The mining newspaper for Alaska and Canada's North

Resource quandary evokes famous poem

Coleridge's 'water, water everywhere' calls to mind Alaska's dwindling revenue sources despite varied opportunities for prosperity

As we approach the 2010 primary election (which will be history by the time this article is read), it is worth pondering how rapidly Alaskans, like the crewmates of the Ancient Mariner, are plunging toward oblivion in the midst of a sea of plenty. The warnings of those who opposed statehood are now beginning to take shape. Alaska will never be able to feed itself, they argued.

Proponents pointed to the vast wealth of the state and for a brief moment in time their faultless logic prevailed. But now a mere 50 years later, we find ourselves approaching the brink.

The timber industry is gone. The vast fisheries, which engendered Seattle fortunes, are a shadow of what they once were. Oil is on the decline. The dream of a gas pipeline has evaporated. Mining is under incessant attack. Even tourism, which was a tenuous industry at best, has been pretty much forced onto the ropes. The cause for most of these calamities is not uniform, but there is a common theme.

Timber was simply hounded into oblivion by thoughtless people who couldn't see the trees for the forest.

Perhaps turning Tongass timber into cellophane was not the best use for the Sitka spruce; however, it does seem like a waste to let it rot on the ground or die of beetle infestation.

The willingness of Alaska to sell its fisheries into an ungrateful market is legend.

It is only a curious twist of fate that the deadliest industry has found its way into folk hero status.

Oil has been a wonderful benefactor and has taught us really bad spending habits for more than 30 years, yet anyone who cannot hear the sound of the pipeline being dismantled and the corridor being reclaimed isn't listening.

The whole gas debacle gives a new meaning to the concept of a pipedream. Any hope that gas would fill the State's coffers went down the tubes exactly four years ago, when God's plan was revealed. Tourism, ironically, was an easy target. The imposition of water treatment standards so stringent that a cruise ship cannot tie up to the dock in Anchorage and take on municipal water without fear that if it spills any into the Inlet, it could be fined, has to be a new high in heavy-handed insanity.

Mining, which should be our brightest hope, finds itself fending off not just the environmentalists but now also the very people it would feed.

The ballad of Bob Gillam is so familiar to everyone by now, it is almost trite. He has successfully poisoned the well and the goose that drinks its water.

Pebble has been the target of initiatives on every front.

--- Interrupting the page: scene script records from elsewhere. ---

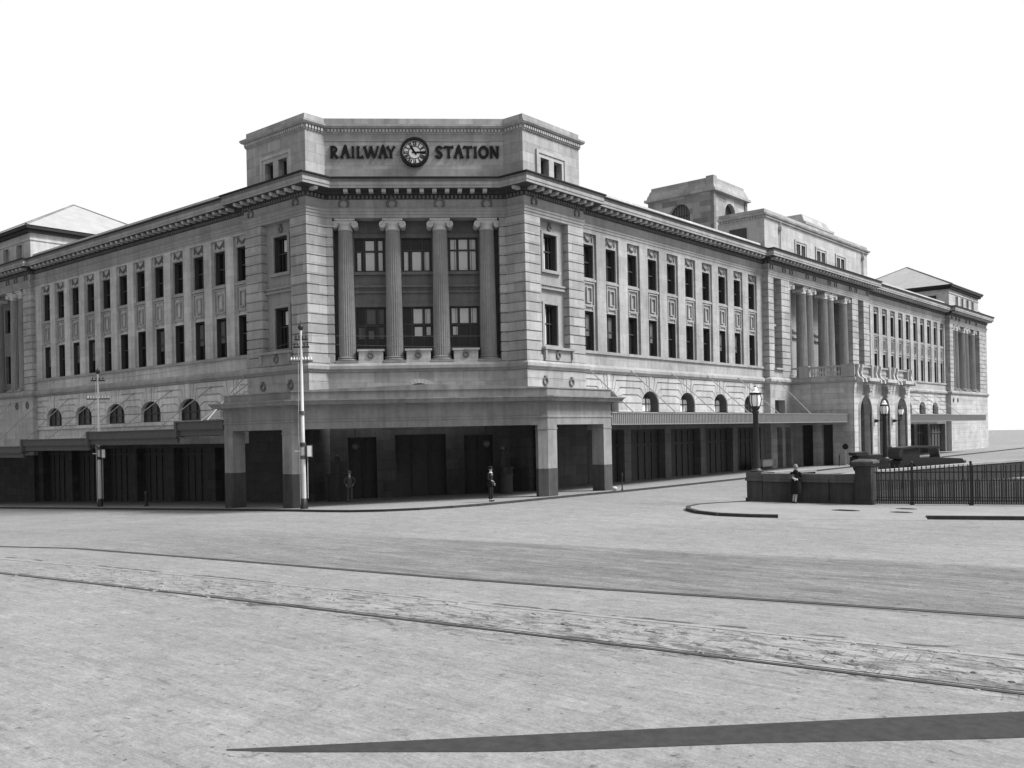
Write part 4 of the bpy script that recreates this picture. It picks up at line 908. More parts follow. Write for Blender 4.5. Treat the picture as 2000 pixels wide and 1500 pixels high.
# ------------------------------------------------------------------ end pavilions with hipped roofs
def hip(x0, x1, y0, y1, ze, zt, ov=.55):
    mb = MB(); cx, cy = (x0 + x1) / 2, (y0 + y1) / 2
    v = [(x0 - ov, y0 - ov, ze), (x1 + ov, y0 - ov, ze), (x1 + ov, y1 + ov, ze), (x0 - ov, y1 + ov, ze), (cx, cy, zt)]
    mb.add(v, [(0, 1, 4), (1, 2, 4), (2, 3, 4), (3, 0, 4), (0, 1, 2, 3)]); mb.build('hip_roof', M['slate'], ST)
    mb = MB()
    for a in v[:4]: mb.tube(a, v[4], .11, .09, 6)
    mb.build('hip_ridge', M['stone_dark'], ST)
    mb = MB(); mb.box(x0 - ov * .9, x1 + ov * .9, y0 - ov * .9, y1 + ov * .9, ze - .28, ze - .01); mb.box(x0 - .3, x1 + .3, y0 - .3, y1 + .3, ze - .55, ze - .28)
    mb.build('eaves', M['sima'], ST)
def attic_box(x0, x1, y0, y1, ze, sideL):
    mb = MB()
    F1 = FR((x1, y0), (-1, 0), (0, -1)); F2 = FR((x1, y0), (0, 1), (1, 0)); W_ = x1 - x0; D_ = y1 - y0
    o1 = [(1.5 + 2.6 * i, 2.6 + 2.6 * i, 18.75, 20.0) for i in range(5)]; o2 = [(3.0 + 2.6 * i, 4.0 + 2.6 * i, 18.75, 20.0) for i in range(4)]
    wall_open(mb, F1, 0, W_, 18.35, ze - .55, 0, -.7, o1); wall_open(mb, F2, 0.01, D_, 18.35, ze - .55, -.004, -.7, o2)
    mb.box(x0, x0 + .3, y0, y1, 18.35, ze - .5); mb.box(x0, x1, y1 - .3, y1, 18.35, ze - .5); mb.box(x0 + .3, x1 - .75, y0 + .75, y0 + .8, 18.35, ze - .5)
    mb.fbox(F1, -.05, W_, 0, .08, 20.15, 20.3); mb.fbox(F2, -.05, D_, 0, .08, 20.15, 20.3)
    for F, oo, e in ((F1, o1, W_), (F2, o2, D_)):
        for a, b, z0, z1 in oo: mb.fbox(F, a - .12, a, 0, .06, 18.4, 20.1); mb.fbox(F, b, b + .12, 0, .06, 18.4, 20.1)
    mb.build('attic_wall', M['stone_lite'], ST)
    for F, oo in ((F1, o1), (F2, o2)):
        for a, b, z0, z1 in oo: mb = MB(); mb.fbox(F, a, b, -.5, -.4, z0, z1); mb.fbox(F, (a + b) / 2 - .03, (a + b) / 2 + .03, -.4, -.36, z0, z1); mb.build('attic_window', M['door'], ST)
attic_box(-59.8, -45.3, .1, 14.6, 21.3, True); hip(-59.8, -45.3, .1, 14.6, 21.3, 25.5)
attic_box(-14.3, .15, 96.5, 110.9, 21.2, False); hip(-14.3, .15, 96.5, 110.9, 21.2, 25.2)
# left end pavilion front
def endpav(F, side, n, u0, cols, name_u1):
    
    for a, b in ((u0, u0 + 1.5), (name_u1, name_u1 + 4)): mb = MB(); courses(mb, F, a, b, n - 1.6, n, 7.6, 16.2); mb.build('pavilion_pier', M['stone'], ST)
    mb = MB(); k = 5; L = name_u1 - u0 - 1.5; ops = []
    for i in range(k): c = u0 + 1.5 + L * (i + .5) / k; ops += [(c - .55, c + .55, 8.6, 11.1), (c - .55, c + .55, 13.2, 15.3)]
    wall_open(mb, F, u0 + 1.4, name_u1 + .1, 7.5, 16.3, n - 1.8, n - 2.4, ops); mb.fbox(F, u0 + 1.4, name_u1 + .1, n - 2.4, n - .9, 16.21, 16.5); mb.fbox(F, u0 + 1.4, name_u1 + .1, n - 2.3, n, 7.4, 7.61)
    mb.build('recess_wall', M['stone_lite'], ST)
    for a, b, z0, z1 in ops: place(make_window('pavilion_window', b - a, z1 - z0, [(0, .05)], [((z1 - z0) * .5, .07)]), side, (a + b) / 2, n - 2.1, z0)
    for u in cols: place(dup(c0, ST), side, u, n - .6, 7.6)
    mb = MB(); courses(mb, F, u0, name_u1 + 4, n - 1.2, n, 2.2 if side == 'L' else -.4, 7.06, h=.6, gap=.03, rec=.02); mb.build('lower_wall', M['stone_lite'], ST)
    if side == 'L': mb = MB(); mb.fbox(F, u0, name_u1 + 4, n - 1.2, n, -3.8, 2.2); mb.build('street_wall', M['grd_L'], ST)
    for u in [u0 + .8] + [c - .0 for c in cols]: wreath(side, u, n + .02, 17.0, .25)
    wreath(side, u0 + 1.0, n, 6.35, .2); wreath(side, u0 + 3.0, n, 6.35, .2)
endpav(FL, 'L', 0, 45.2, (47.9, 49.5, 53.2, 54.8, 58.5, 60.1), 61.5)
endpav(FRt, 'R', .2, 96.4, (99.2, 100.8, 104.2, 105.8, 109.2), 111)

# ------------------------------------------------------------------ corner canopy (porte cochere)
ZP = 5.62
CP = [(-10, 1), (-10, -5.1), (-4.1, -5.1), (5.1, 4.1), (5.1, 10), (-1, 10)]
CAN = MB(); CAN.sweep(CP, [(-.75, 3.68), (0, 3.68), (0, 4.03), (.04, 4.05), (.04, 4.14), (0, 4.16), (0, 4.82), (.12, 4.86), (.12, 4.9), (-.75, 4.9)])
CAN.box(-9.9, -4.5, -4.6, 0, 4.3, 4.5); canopy = CAN.build('corner_canopy', M['render'], ST)
mb = MB(); mb.sweep(CP, [(-.75, 4.901), (.44, 4.901), (.46, 4.94), (.54, 5.08), (.6, 5.1), (.6, 5.17), (.02, 5.19), (-.75, 5.19)]); mb.build('canopy_cornice', M['render'], canopy)
mb = MB(); mb.sweep(CP, [(-.4, 5.191), (0, 5.191), (0, ZP - .07), (.05, ZP - .06), (.05, ZP), (-.4, ZP)])
d = Vector((1, 1)) / R2; n_ = Vector((1, -1)) / R2; m0 = Vector((.5, -.5)); HL_ = 6.5
def cp(s, n, z): p = m0 + d * s + n_ * n; return (p.x, p.y, z)
mb.add([cp(-HL_, -.4, ZP + .001), cp(-HL_, .05, ZP + .001), cp(HL_, .05, ZP + .001), cp(HL_, -.4, ZP + .001), cp(.4, -.4, ZP + .24), cp(.4, .05, ZP + .24)], [(0, 1, 5, 4), (1, 2, 5), (2, 3, 4, 5), (3, 0, 4), (0, 1, 2, 3)])
mb.build('canopy_parapet', M['render'], canopy)
mb = MB(); mb.prism([(-9.6, .5), (-9.6, -4.7), (-4.3, -4.7), (4.7, 4.3), (4.7, 9.6), (-.6, 9.6), (-.6, 9), (-9, .5)], 5.0, 5.15); mb.prism([(-9.3, .5), (-9.3, -4.4), (-4.4, -4.4), (4.4, 4.4), (4.4, 9.3), (-.6, 9.3), (-.6, 9), (-9, .5)], 4.2, 4.26); mb.build('canopy_roof', M['stone_dark'], canopy)
def pillar(poly, cap):
    mb = MB(); zg = (lambda p: g(p[0]) - .05); c = Vector((sum(p[0] for p in poly) / len(poly), sum(p[1] for p in poly) / len(poly)))
    mb.prism(poly, zg, 3.68, 0); o = mb.build('pillar', M['pillar'], canopy)
    gr = lambda e: [tuple(c + (Vector(p) - c) * e) for p in poly]
    m2 = MB(); m2.prism(gr(1.02), zg, 1.42); m2.build('pillar_dado', M['dado2'], o)
    m3 = MB(); m3.prism(gr(1.06), 3.44, 3.52); m3.build('pillar_capital', M['render'], o)
M['pillar'] = stone('pillar_render', .27, row=50, width=60, blockvar=0, mortar=0, stain=.4)
M['tglass2'] = plain('dusty_globe_glass', .12, .4, .3, .1)  # globes coloured dim, the canopy shade put into the glass
M['pier_shaft'] = plain('dim_painted_shaft', .06, .8)  # shaft and bin colour darkened to paint in the canopy shade
M['dado2'] = stone('dado_render', .08, row=50, width=60, blockvar=0, mortar=0, stain=.5)
sq = lambda x0, y0, s=.78: [(x0, y0), (x0 + s, y0), (x0 + s, y0 + s), (x0, y0 + s)]
pillar(sq(-10, -5.1), 1); pillar([(-4.88, -5.1), (-4.1, -5.1), (-3.74, -4.74), (-4.1, -4.3), (-4.88, -4.4)], 1)
pillar([(5.1, 4.88), (5.1, 4.1), (4.74, 3.74), (4.3, 4.1), (4.4, 4.88)], 1); pillar(sq(4.32, 9.22), 1)
pillar(sq(.3, 9.3, .7), 0); pillar(sq(-10, -1.0, .7), 0)
# lamps on tapered piers inside the canopy and hanging globes
def thing(name, label, cat, loc, group=None): o = empty(name, loc); tag(o, label, cat, group); return o
for lab, x, y in (('pale globe lamp on a tapered pier under the canopy, behind the man facing the road', -7.0, .3), ('pale globe lamp on a tapered pier under the canopy, near its right corner pillar', -.9, 7.6)):
    z = g(x); t = thing('pier_lamp', lab, 'lamp', (x, y, z), 'globe lamps on piers under the canopy')
    a = MB(); a.box(-.42, .42, -.42, .42, 0, 1.42); a.box(-.48, .48, -.48, .48, 1.42, 1.52); a.build('pier', M['dado2'], t)
    a = MB(); a.lathe([(.2, 1.52), (.14, 2.4), (.17, 2.46), (.1, 2.5)], (0, 0, 0), 8); a.build('shaft', M['pier_shaft'], t, True)
    a = MB(); a.sphere((0, 0, 2.63), .17, 14, 10); a.build('globe', M['tglass2'], t, True)
for lab, s in (('dim round globe hanging under the canopy, left of the two', -3.7), ('dim round globe hanging under the canopy, right of the two', 3.75)):
    p = FD(s, 2.2, 0); t = thing('hanging_lamp', lab, 'lamp', (p.x, p.y, 2.7), 'globes hanging under the canopy')
    a = MB(); a.sphere((0, 0, 0), .2, 14, 10); a.build('globe', M['tglass2'], t, True); a = MB(); a.tube((0, 0, .18), (0, 0, 1.52), .02, .02, 6); a.build('rod', M['iron'], t)
p = (.2, 6.6); t = MB(); t.lathe([(.36, 0), (.36, 1.05), (.4, 1.08), (.4, 1.15), (.0, 1.16)], (p[0], p[1], g(p[0])), 20); tag(t.build('bin', M['pier_shaft'], None, True), 'pale round bin in the shade behind the right corner pillar of the canopy', 'bin')

# ------------------------------------------------------------------ awnings
def rods(parent, pts):
    for a, b in pts:
        mb = MB(); mb.tube(a, b, .035, .035, 6); mb.sphere(a, .08, 6, 4); mb.build('tie_rod', M['rod'], parent)
steps = [(-10.02, -14.8, 4.32, 3.84), (-14.8, -25.45, 3.90, 3.42), (-25.45, -35.35, 3.5, 3.05), (-35.35, -46.2, 3.02, 2.55), (-46.2, -57, 2.55, 2.08), (-57, -65.4, 2.1, 1.6)]
ra = {0: [(-15.6 + .9, -15.6 + .9)], 1: [(-19.65, 0), (-24.45, 0)], 2: [(-29.57, 0), (-34.6, 0)], 3: [(-39.6, 0), (-44.5, 0)], 4: [(-49.6, 0)], 5: []}
for i, (x1, x0, zt, zb) in enumerate(steps):
    mb = MB(); mb.box(x0, x1, -5.1, .34 if i < 4 else -.01, zt - .2, zt - .05); a = mb.build('street_awning', M['awning_top'], ST)
    mb = MB(); mb.box(x0 + .01, x1 - .01, -5.18, -5.1, zb, zt - .06); mb.box(x0, x1, -5.24, -5.0, zt - .06, zt); mb.box(x0 + .02, x1 - .02, -5.14, -5.08, zb - .06, zb); mb.build('fascia', M['awning'], a)
    mb = MB(); mb.box(x0 - .02, x0 + .2, -5.26, -4.7, zb - .42, zt + .02); mb.box(x0, x0 + .2, -4.7, -.02, zb, zt - .2); mb.box(x0 + .22, x1, -5.06, -4.9, zb - .36, zt - .2); mb.build('end_beam', M['awning'], a)
    mb = MB()
    for k in range(int((x1 - x0) / 2.6)): mb.box(x0 + 1.2 + k * 2.6, x0 + 1.32 + k * 2.6, -4.9, .3 if i < 4 else -.02, zt - .42, zt - .2)
    mb.build('rafters', M['awning'], a)
    rods(a, [((x, .33 if x > -45 else -.02, 6.65 if i else 7.0), (x, -3.6, zt)) for x, _ in ra[i]])
rods(canopy, [((-15.3, -.02, 7.1), (-12.4, -4.6, 4.35))])
for y0, y1, last in ((10.02, 46.45, 0), (61.65, 92.5, 1)):
    mb = MB(); mb.box(-.34 if not last else .22, 5.05, y0, y1, 4.05, 4.2); a = mb.build('street_awning', M['awning_top'], ST)
    mb = MB(); mb.box(5.05, 5.1, y0, y1, 3.68, 4.27); mb.box(5.0, 5.16, y0, y1, 4.27, 4.33); mb.box(5.0, 5.14, y0, y1, 3.62, 3.68)
    k = int((y1 - y0) / .2)
    for i in range(k): mb.box(5.1, 5.135, y0 + i * .2 + .04, y0 + i * .2 + .13, 3.68, 4.27)
    mb.build('fascia', M['awning2'], a)
    mb = MB(); 
    for i in range(int((y1 - y0) / 2.65)): mb.box(.25, 5.0, y0 + 1.2 + 2.65 * i, y0 + 1.32 + 2.65 * i, 3.8, 4.05)
    mb.build('rafters', M['awning'], a)
    rods(a, [((-.16 if not 42 < y < 66.5 else .36, y, 7.36), (3.35, y, 4.3)) for y in ((15.4, 20.6, 26.1, 31.5, 36.7, 43) if not last else (67, 72.5, 78, 83.3, 88.6))])

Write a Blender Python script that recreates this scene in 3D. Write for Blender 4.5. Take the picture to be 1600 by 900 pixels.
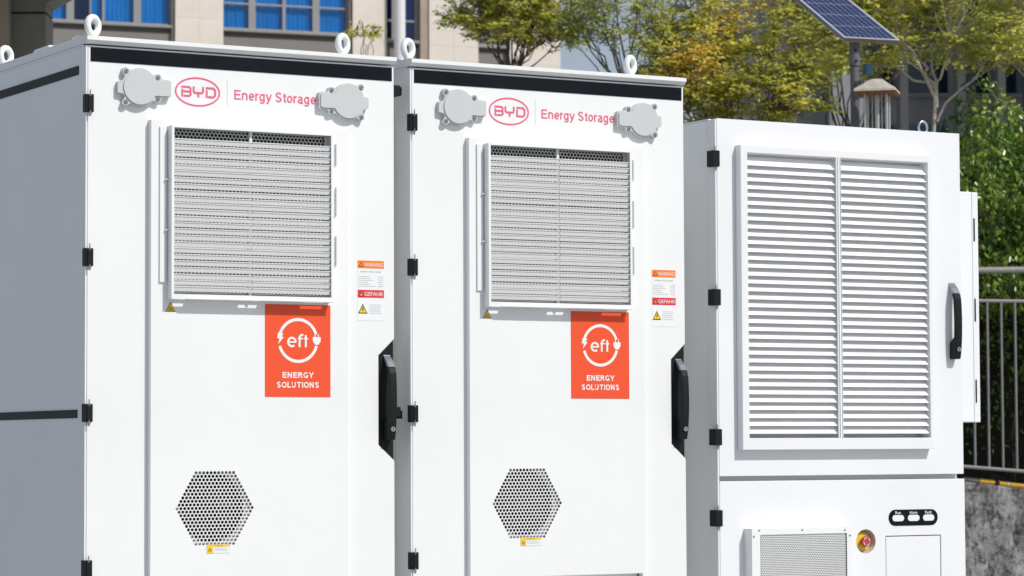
import bpy, bmesh, math, random
import numpy as np
from mathutils import Vector, Matrix
from mathutils.geometry import tessellate_polygon

R = math.radians
for o in list(bpy.data.objects):
    bpy.data.objects.remove(o)
scn = bpy.context.scene
COL = scn.collection
random.seed(7)

# ------------------------------------------------------------------ camera
FPX, YAW, PIT, ROL = 4498.949, 1.050239, 0.0556194, -0.0043658
CAM = Vector((-3.345649, -8.544494, 1.050866))
fw = Vector((math.cos(YAW)*math.cos(PIT), math.sin(YAW)*math.cos(PIT), math.sin(PIT)))
rr = Vector((math.sin(YAW), -math.cos(YAW), 0))
uu = rr.cross(fw)
r2 = rr*math.cos(ROL)+uu*math.sin(ROL)
u2 = -rr*math.sin(ROL)+uu*math.cos(ROL)
cd = bpy.data.cameras.new('camera')
cam = bpy.data.objects.new('camera', cd)
COL.objects.link(cam)
cam.matrix_world = Matrix(((r2.x, u2.x, -fw.x, CAM.x), (r2.y, u2.y, -fw.y, CAM.y), (r2.z, u2.z, -fw.z, CAM.z), (0, 0, 0, 1)))
cd.sensor_width = 36.0
cd.lens = FPX/1600*36
cd.clip_start, cd.clip_end = 0.1, 3000
cd.dof.use_dof = True
cd.dof.focus_distance = 9.6
cd.dof.aperture_fstop = 10
scn.camera = cam
scn.render.resolution_x, scn.render.resolution_y = 1024, 576

# ------------------------------------------------------------------ light
SUN = Vector((0.42, -1.0, 1.1)).normalized()
SUN_EL = math.asin(SUN.z)
SUN_ROT = math.atan2(SUN.x, SUN.y)
w = bpy.data.worlds.new('World')
scn.world = w
w.use_nodes = True
nt = w.node_tree
nt.nodes.clear()
sky = nt.nodes.new('ShaderNodeTexSky')
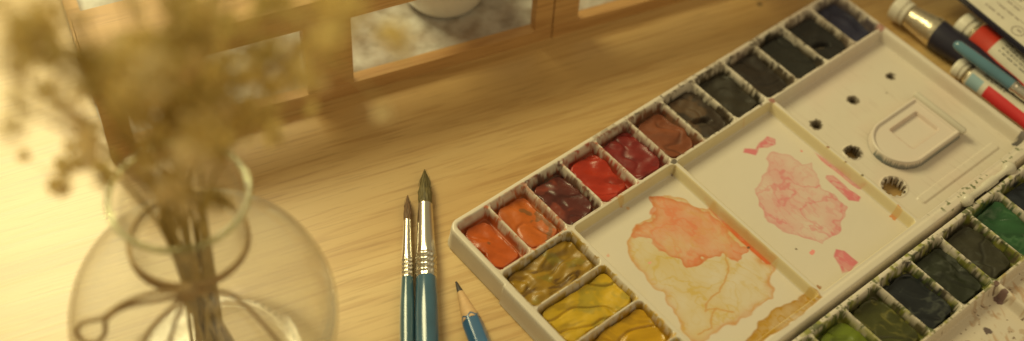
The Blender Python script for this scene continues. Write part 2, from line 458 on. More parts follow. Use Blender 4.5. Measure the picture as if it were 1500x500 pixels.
        # drips
        for (px, py, r, cc) in [(161.8,62.4,0.8,(0.75,0.12,0.12)),(122.4,105.7,1.3,(0.85,0.25,0.24)),(110.4,120.3,1.3,(0.35,0.14,0.03)),(167.1,114.8,1.9,(0.6,0.22,0.05)),(172.2,118.2,1.0,(0.4,0.16,0.05)),(173.3,120.4,1.2,(0.2,0.12,0.03)),
                                (71.5,34.7,1.5,(0.55,0.25,0.06)),(73.5,38.0,0.9,(0.7,0.42,0.2)),(105.2,34.0,1.6,(0.06,0.04,0.03)),(103.5,36.2,1.0,(0.12,0.04,0.03)),(107.8,36.0,1.0,(0.12,0.04,0.03)),(169.0,34.5,1.6,(0.30,0.10,0.08)),(249.3,33.0,2.0,(0.32,0.10,0.08)),(247.5,31.5,1.2,(0.03,0.03,0.08)),
                                (249.3,122.5,2.4,(0.035,0.035,0.05)),(246.6,121.0,0.8,(0.035,0.035,0.05)),(163,33,0.9,(0.1,0.06,0.05)),(61,66,0.8,(0.8,0.35,0.3)),(49,52,0.9,(0.7,0.4,0.3)),(101.4,86.5,0.7,(0.12,0.08,0.05)),(168.6,82,0.7,(0.2,0.08,0.03)),(168.7,71,0.7,(0.3,0.1,0.03)),(168.8,92,0.6,(0.12,0.08,0.03)),(118,100,0.6,(0.2,0.15,0.1)),(223,62,0.5,(0.25,0.2,0.15)),(150,35,0.7,(0.6,0.4,0.3))]:
            rr = np.hypot(X-px, Y-py) + 1.0*(vnoise(X*0.9, Y*0.9, int(px*7)) - 0.5)*min(r, 1.2)
            col = smooth_mix(col, cc, sstep(r-rr, -0.15, 0.25)*0.85)
        # yellow tinge along the first mixing tray's walls, colour lightened so they look lit
        yt = ((X > 42) & (X < 171) & (Y > 33))*(cut > 0.1)*(cut < 6.0)
        col = smooth_mix(col, (0.74, 0.62, 0.30), yt*0.6)
        yl = sstep(rrect(X, Y, 40, 56, 33, 124, 2), 0, 3)*sstep(56-X, 0, 14)*sstep(fbm(X*0.06, Y*0.06, 5), 0.35, 0.7)*0.3
        col = smooth_mix(col, (0.7, 0.55, 0.2), yl)
        # pink blush in the third tray and fine scratches
        blush = sstep(X, 172, 176)*sstep(fbm(X*0.05, Y*0.05, 44), 0.4, 0.75)*0.25
        col = smooth_mix(col, (0.68, 0.50, 0.42), blush)
        sc_ = (X > 172)*sstep(fbm(X*1.3, Y*0.08, 66, 2), 0.70, 0.78)*0.18
        col = smooth_mix(col, (0.45, 0.36, 0.28), sc_)
        # green paint along the hinge side rim
        gz = sstep(X, 165, 185)*sstep(Y, 122, 127)*sstep(n1+0.3*(n2-0.5), 0.60, 0.64)*sstep(fbm(X*0.1, Y*0.1, 77), 0.4, 0.6)
        col = smooth_mix(col, (0.09, 0.12, 0.03), gz*0.9)
        # raised moulded bar by the hinge
        rb = rrect(X, Y, 183, 240, 113.5, 118.5, 1.5)
        Z = Z + 0.7*sstep(rb, 0, 0.8)
        for (hx, hy, hr) in HOLES:
            a = np.arctan2(Y-hy, X-hx); d = np.hypot(X-hx, Y-hy)
            rj = hr*(1 + (0.10*np.sign(np.sin(a*11)) if hr > 3 else 0.05*np.sin(a*5)))
            if hr > 3: Z = Z + 0.5*np.exp(-((d-hr-0.9)/0.55)**2)
            Z = np.where(d < rj+0.15, np.minimum(Z, ZF-4.4*sstep(rj+0.15-d, 0, 0.45)), Z)
            keep &= ~(d < rj-0.5)
            fl = sstep(hr+1.3-d+1.4*(vnoise(X*0.8, Y*0.8, int(hx))-0.5), 0, 0.6)
            col = smooth_mix(col, (0.10, 0.07, 0.04), fl*(0.85 if hr < 4 else 0.3))
    else:
        rimz = (Y < 34)*sstep(X, 60, 90)
        col = smooth_mix(col, (0.085, 0.11, 0.025), sstep(n1+0.35*(n2-0.5), 0.60, 0.65)*rimz*0.85)
        col = smooth_mix(col, (0.33, 0.33, 0.05), sstep(fbm(XW*0.3, YW*0.3, 15), 0.57, 0.65)*rimz*0.6)
        fz = (Y > 33)
        b1 = sstep(fbm(X*0.25, Y*0.25, 55, 3), 0.64, 0.70)*fz
        col = smooth_mix(col, (0.34, 0.17, 0.07), b1*0.45)
        b2 = sstep(fbm(X*0.6, Y*0.6, 58, 2), 0.80, 0.83)*fz
        col = smooth_mix(col, (0.10, 0.04, 0.03), b2*0.85)
        ang = X*0.5+Y*0.25
        b3 = sstep(fbm(ang*0.9, (X-Y)*0.10, 59, 2), 0.72, 0.80)*fz
        col = smooth_mix(col, (0.45, 0.22, 0.09), b3*0.6)
        col = smooth_mix(col, (0.66, 0.52, 0.34), fz*0.30*fbm(X*0.06, Y*0.06, 12))
        for (px, py, r, cc) in [(168.5,39,2.2,(0.10,0.03,0.04)),(170,34.5,1.4,(0.10,0.03,0.03)),(152,46,1.9,(0.05,0.02,0.03)),(140,45,1.4,(0.25,0.12,0.05)),(146,52,2.4,(0.4,0.2,0.09))]:
            rr = np.hypot(X-px, Y-py) + (vnoise(X*0.9, Y*0.9, int(px*7)) - 0.5)
            col = smooth_mix(col, cc, sstep(r-rr, -0.15, 0.25)*0.85)
    col = np.clip(col, 0, 1)
    t = heightfield('paint_tray', X, Y, Z, keep, M_plastic, palette, col)
    t.location = (0, -oy*0.001, 0)
    t['label'] = label
    return t, wells, cols

tray_a, wells_a, cols_a = build_tray('A', 0.0, 0.36, 'white palette half with red to navy wells, washed mixing trays and thumb ring')
tray_b, wells_b, cols_b = build_tray('B', 6.37*PU, 0.40, 'white palette half with green and dark wells and brown speckled mixing tray')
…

Currently, half a dozen tribal entities from Southwest Alaska are petitioning EPA to use a rare power to stop Pebble before it even applies for the first permit.

Litigiously speaking the Superior Court has determined that it wants to hear arguments as to why the Department of Natural Resources may have failed to do its job in issuing permits to the Pebble Project for the past 20 years.

Legislatively speaking, the push is on to displace legislators who are not opposed to the project.

A recent casual poll of a small number of candidates reveals that even super-voters, the people who frame our elections, have serious reservations about the project.

So goes Pebble, so goes the mining industry.

The obvious problem is that the opponents to statehood were right. Alaska cannot feed itself without a vigorous resource development industry, and vigor is getting to be a rare quality. Our legislators, no matter who is elected in November, will arrive in Juneau to build a budget based upon anticipated receipts not in the offing. As burdensome taxation fails to result in sufficient revenue to support our lavish lifestyle, tax hawks will seek other prey. The descending spiral will push Alaska into the pit, probably - if the past is any prologue - just about the time the rest of America has recovered from the Obama recession.

The picture of thirst in a sea of plenty is hardly a pretty one, but it surely is one with which all Alaskans should become familiar. Somewhere among the electorate there must be at least a few souls who can spot the trend, but they are not selling the message very well. Perhaps it is now time to decide who will be the one to turn off Alaska's lights after everyone else has left.